I am really surprised that no one here has expressed real disappointment with how easy a supposedly pro Nikkor lens snapped in half. A one meter drop in a padded camera bag should have resulted in NO DAMAGE at all even for a decent consumer grade lens. What kind of pro caliber lens is so delicate? How can any pro rely on a lens that snaps in half under such minor impact? It seems that the disposable manufacturing culture under which things are designed to break -- not last -- has taken over the photographic industry. I've dropped my twenty plus year old OM-4T and Zuiko 35-80 zoom lens at least three times in a very lightly padded bag from at least 1 meter height onto a hard concrete floor (falling of luggage carts at the airport) without ANY DAMAGE whatsoever, even when the camera bag fell one time upside down (the bag's cover is completely unpadded). This camera lens combination is solidly built, unlike the flimsy plasticky feeling AF lenses made by Canon, Nikon and just about everyone else these days.

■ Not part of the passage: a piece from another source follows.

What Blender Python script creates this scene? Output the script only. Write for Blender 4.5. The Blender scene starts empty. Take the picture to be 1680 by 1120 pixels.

Hey trust me, I'm with you on the rail against consumer plasti-cism but aside from the futility and metaphorical dead-end that direction would take us, it doesn't do much good when your initial RFF post is a rant against pretty much the way the entire world works today.
Just to note - no one should ever,
ever leave an SLR body, digital, chrome or kevlar, attached to a telephoto lens weighing roughly 2kg and reaching almost 10" in length and expect it to survive a fall of over 1ft.
Trust me, I'm the one who has to pay out of his own pocket. I would love to do everything in my bag of wily, sneaky powers to get out of paying this if I could. But this time, I'm willing to admit my mistakes and take full responsibility.
If the lens had been detached from the body, I have no doubt both the body and lens would still be in one piece, with nary a scuff to either. As it were, the weakest point between two adjoining pieces is, well, the joint. And that's what broke here. Perhaps there should be a much stronger, kevlar-reinforced mounting system, but no doubt that would be at the detraction of ease-of-use, and time it takes to remove/mount a lens.
On another note, Nikon have just informed me the total repair cost will be US$500 - a
lot less than the US$1000+ I was expecting to pay.